Si l'UE continue d'adopter des approches fragmentées des SIG par le biais de législations sectorielles, elle ne disposera pas d'une vision cohérente et holistique des SIG. Cela conduit actuellement à l'émergence d'une jurisprudence croissante de la CJCE relative aux SIG, dans laquelle les tribunaux sont appelés à combler les lacunes laissées par le législateur sur plusieurs aspects au cœur de la définition et des activités des prestataires de services d'intérêt général. Cela conduit à une fragmentation accrue, à l'incertitude et contribue à la création d'un vide juridique. Un premier pas vers plus de cohérence consisterait à mettre en place un plan d'action pour des SIG de qualité en Europe.
Philippe LAURENT, Maire de Sceaux, Président de l’AFCCRE et Louis GISCARD D’ESTAING, Maire de Chamalières, Président de la Commission Europe et services publics locaux de l’AFCCRE soulignent la pertinence des constats et propositions formulées par le rapport LETTA et rappellent que « du bon fonctionnement des services publics locaux et régionaux, dans l’ensemble des territoires, au bénéfice et au plus près de l’ensemble de la population, dépend la « matérialisation » des réponses européennes aux principaux défis et crises auxquels nous devons collectivement faire face ».
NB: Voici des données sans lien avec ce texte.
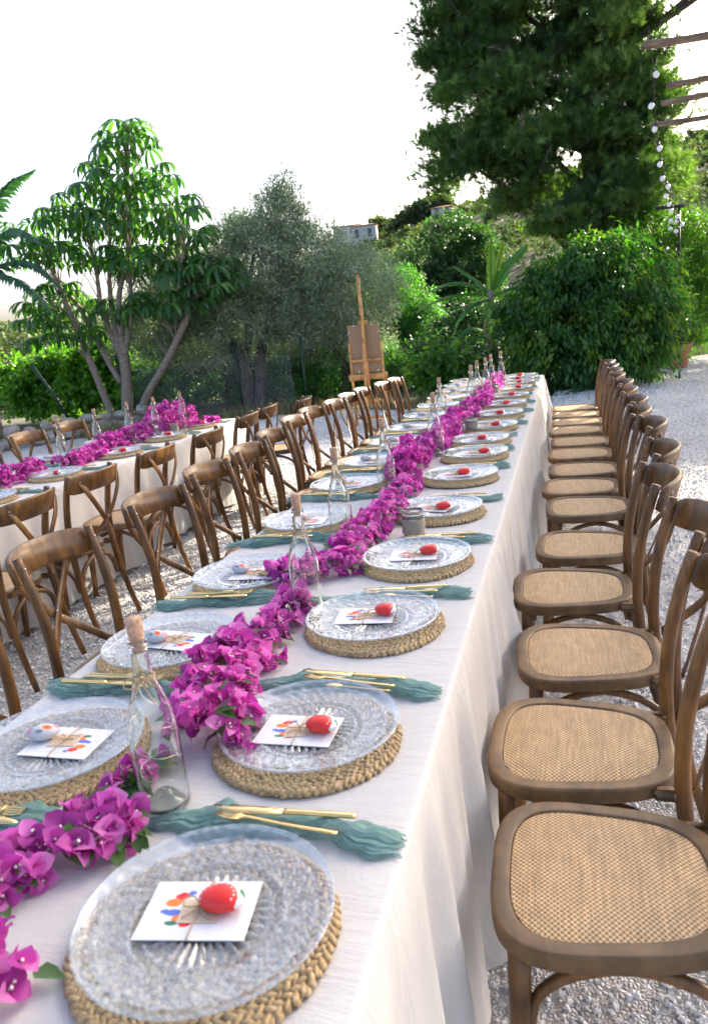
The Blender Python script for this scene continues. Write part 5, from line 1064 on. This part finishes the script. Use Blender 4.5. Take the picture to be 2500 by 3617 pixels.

Les services publics, notamment locaux et régionaux sont des éléments importants et structurants de la relation entre l’UE, les collectivités territoriales et les citoyens et citoyennes. Ils doivent être au cœur des réflexions conduites à l’échelle de l’Union sur la relance du projet européen et disposer d’un cadre juridique et financier facilitateur. A ce titre, et en écho aux préconisations du rapport, l’AFCCRE appelle à un rééquilibrage des priorités d’intervention de la politique de cohésion vers les services publics et les investissements réalisés par les collectivités territoriales.
Par ailleurs, la « relance » d’un intergroupe services publics » au sein du Parlement européen, que nous soutenons, pourra sans nul doute contribuer à alimenter les réflexions et propositions relatives au plan d’action européen pour des SIG de qualité qu’appelle de ces vœux Enrico LETTA.